If fragmentation + being an alternative are Ubuntu's sole raison d'être on mobile, then it has no way to win anything. And also ...
> [Shuttleworth] says that Firefox OS has the weakness that "everything it does is in the browser, and that isn't necessarily going to be recognised by websites as a mobile browser - so you get the desktop site on your mobile screen. Ubuntu uses a WebKit-based browser [like Apple's MobileSafari and Google Chrome] so you get the mobile one."
I've been using Firefox on my Android(s) for about 1 year. I think it is the best mobile browser right now and I never noticed the above problem.
I'm not saying that it doesn't happen sometimes (maybe it does), however the mobile web landscape is in a funny state right now. Companies and individuals that care about the mobile web (e.g. Twitter, Google) do realize that WebKit is not the only game in town. Companies that don't are those that provide a miserable web experience, so I end up requesting the desktop version anyway.
Plus, Google forked WebKit and Internet Explorer 11 is presenting itself as WebKit although it isn't. I've also spotted plenty of differences between desktop Safari, iOS Safari, Chrome and Android's stock browser, while working with HTML5. Also Google advises tablet makers to differentiate tablets from phones by identifying the browser as "Safari" versus "Mobile Safari". Add to that the dozens and dozens of different Androids on the markets, some of which respect these guidelines, some of which don't, with their slow upgrade cycle and by relying on "WebKit" (whatever that means) you've got yourself a recipe for mediocrity.

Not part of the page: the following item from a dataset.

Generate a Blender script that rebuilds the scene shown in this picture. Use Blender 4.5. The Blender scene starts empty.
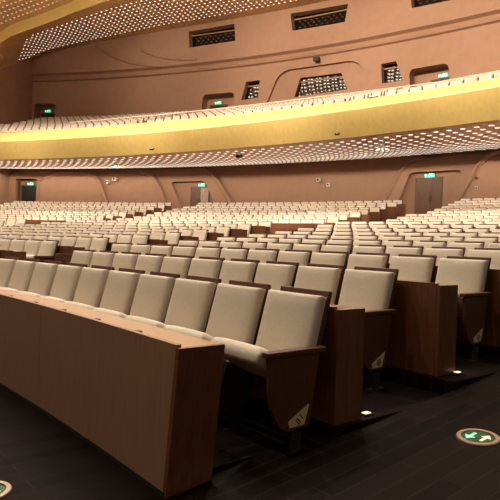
import bpy, math, random
from mathutils import Vector, Matrix

random.seed(7)
scene = bpy.context.scene
col = scene.collection
R2D = math.degrees
D2R = math.radians

# ------------------------------------------------------------------ camera, world, lights, exposure
# The hall is built in polar form: the origin is the centre of the seating arcs, azimuth is
# measured from +Y towards +X, z = 0 is the floor of the first seating tier.
CAM = (30.39, 21.22, 1.23)
cam_data = bpy.data.cameras.new('camera')
cam_data.sensor_width = 36.0
cam_data.lens = 557.27 / 500 * 36.0
cam_data.shift_y = -4.75 / 500
cam_data.clip_end = 300
cam = bpy.data.objects.new('camera', cam_data)
cam.matrix_world = Matrix.Translation(CAM) @ Matrix.Rotation(D2R(90), 4, 'X') @ Matrix.Rotation(0.035, 4, 'Z')
col.objects.link(cam)
scene.camera = cam

world = bpy.data.worlds.new('world')
world.use_nodes = True
bg = world.node_tree.nodes['Background']
bg.inputs[0].default_value = (1.0, 0.80, 0.60, 1)
bg.inputs[1].default_value = 0.16
scene.world = world

scene.view_settings.view_transform = 'Standard'
scene.view_settings.look = 'None'
scene.view_settings.gamma = 1.0
scene.view_settings.exposure = 0.45
scene.view_settings.use_curve_mapping = False


def polar(az, r, z):
    a = D2R(az)
    return (r * math.sin(a), r * math.cos(a), z)


WARM = (1.0, 0.90, 0.75)
# hall downlights in the main ceiling, plus fill lamps added nearer the stage
for az, r, p in ((18, 49, 400), (26, 49, 680), (34, 48, 800), (42, 48, 780), (50, 48, 720),
                 (30, 43, 650), (38, 43, 600), (46, 44, 480),
                 (32, 35, 380), (40, 34, 380), (48, 33, 320)):  # fill row added to light the counter front
    ld = bpy.data.lights.new('hall_and_fill_light', 'SPOT')
    ld.energy = p * 3.2
    ld.spot_size = D2R(125)
    ld.spot_blend = 0.7
    ld.shadow_soft_size = 0.35
    ld.color = WARM
    lo = bpy.data.objects.new('hall_and_fill_light', ld)
    lo.location = polar(az, r, 16.2)
    col.objects.link(lo)
# unseen spots added to brighten the rear wall above the balcony
for az, p in ((26, 4300), (33, 7000), (40, 8000), (47, 6500)):
    ld = bpy.data.lights.new('wall_fill', 'SPOT')
    ld.energy = p
    ld.color = WARM
    ld.spot_size = D2R(70)
    ld.spot_blend = 0.8
    ld.shadow_soft_size = 0.3
    lo = bpy.data.objects.new('wall_fill', ld)
    lo.location = polar(az, 48, 16.0)
    tgt = Vector(polar(az, 67, 11.5))
    lo.rotation_euler = (tgt - lo.location).to_track_quat('-Z', 'Y').to_euler()
    col.objects.link(lo)


# stage-side fill spots out of view, added to light the balcony front
for az, p in ((16, 2600), (24, 3000), (32, 3000), (40, 2600), (48, 2200)):
    ld = bpy.data.lights.new('balcony_fill', 'SPOT')
    ld.energy = p * 4.3
    ld.color = WARM
    ld.spot_size = D2R(40)
    ld.spot_blend = 0.9
    ld.shadow_soft_size = 0.3
    lo = bpy.data.objects.new('balcony_fill', ld)
    lo.location = polar(az + 2, 38, 15.0)
    tgt = Vector(polar(az, 54, 5.0))
    lo.rotation_euler = (tgt - lo.location).to_track_quat('-Z', 'Y').to_euler()
    col.objects.link(lo)


# fill spots added behind the view to brighten the ceiling
for az, p in ((18, 3200), (26, 3000), (34, 2000)):
    ld = bpy.data.lights.new('ceiling_fill', 'SPOT')
    ld.energy = p
    ld.color = WARM
    ld.spot_size = D2R(46)
    ld.spot_blend = 0.9
    ld.shadow_soft_size = 0.3
    lo = bpy.data.objects.new('ceiling_fill', ld)
    lo.location = polar(az + 6, 40, 12.0)
    tgt = Vector(polar(az, 57, 17.6))
    lo.rotation_euler = (tgt - lo.location).to_track_quat('-Z', 'Y').to_euler()
    col.objects.link(lo)


# ------------------------------------------------------------------ materials
def new_mat(name, color, rough=0.6, spec=0.5, noise=None, bump=None, metallic=0.0):
    m = bpy.data.materials.new(name)
    m.use_nodes = True
    nt = m.node_tree
    b = nt.nodes['Principled BSDF']
    b.inputs['Base Color'].default_value = (*color, 1)
    b.inputs['Roughness'].default_value = rough
    b.inputs['Metallic'].default_value = metallic
    b.inputs['Specular IOR Level'].default_value = spec
    tc = nt.nodes.new('ShaderNodeTexCoord')
    if noise:
        scale, amount, stretch = noise
        mp = nt.nodes.new('ShaderNodeMapping')
        mp.inputs['Scale'].default_value = stretch
        nt.links.new(tc.outputs['Object'], mp.inputs['Vector'])
        n = nt.nodes.new('ShaderNodeTexNoise')
        n.inputs['Scale'].default_value = scale
        n.inputs['Detail'].default_value = 4
        nt.links.new(mp.outputs['Vector'], n.inputs['Vector'])
        cr = nt.nodes.new('ShaderNodeValToRGB')
        cr.color_ramp.elements[0].position = 0.3
        cr.color_ramp.elements[1].position = 0.7
        cr.color_ramp.elements[0].color = (*[c * (1 - amount) for c in color], 1)
        cr.color_ramp.elements[1].color = (*[min(1, c * (1 + amount)) for c in color], 1)
        nt.links.new(n.outputs['Fac'], cr.inputs['Fac'])
        nt.links.new(cr.outputs['Color'], b.inputs['Base Color'])
    if bump:
        scale, strength = bump
        n2 = nt.nodes.new('ShaderNodeTexNoise')
        n2.inputs['Scale'].default_value = scale
        nt.links.new(tc.outputs['Object'], n2.inputs['Vector'])
        bp = nt.nodes.new('ShaderNodeBump')
        bp.inputs['Strength'].default_value = strength
        bp.inputs['Distance'].default_value = 0.01
        nt.links.new(n2.outputs['Fac'], bp.inputs['Height'])
        nt.links.new(bp.outputs['Normal'], b.inputs['Normal'])
    return m


def emit_mat(name, color, strength):
    m = bpy.data.materials.new(name)
    m.use_nodes = True
    b = m.node_tree.nodes['Principled BSDF']
    b.inputs['Base Color'].default_value = (*color, 1)
    b.inputs['Emission Color'].default_value = (*color, 1)
    b.inputs['Emission Strength'].default_value = strength
    if name != 'lamp_glow':
        m.cycles.emission_sampling = 'NONE'
    return m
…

On Firefox OS, I think it is in a much better position to cater to those 25% of users that Shuttleworth is targeting, as Firefox OS does bring something new to the table - (a) it is created to run on low end phones from the get-go, (b) it is a platform based on open web standards designed to be extremely developer friendly and for breeding new web standards and (c) the web browser is the ultimate sandbox.
If Firefox OS wins 3% of the market, everybody wins. If Ubuntu wins 3% of the market, nobody will notice anything.
Sure the desktop experience embedded in a cell phone would be nice, but seeing how the desktop computer is being pushed to irrelevancy for light usage in comparison with tablets, it is hard to see how the ubuntu phone would revolutionize the cell phone world, more than say, a new battery technology.
No one wanted to pay that much to wait that long for what was still an un-materialized promise.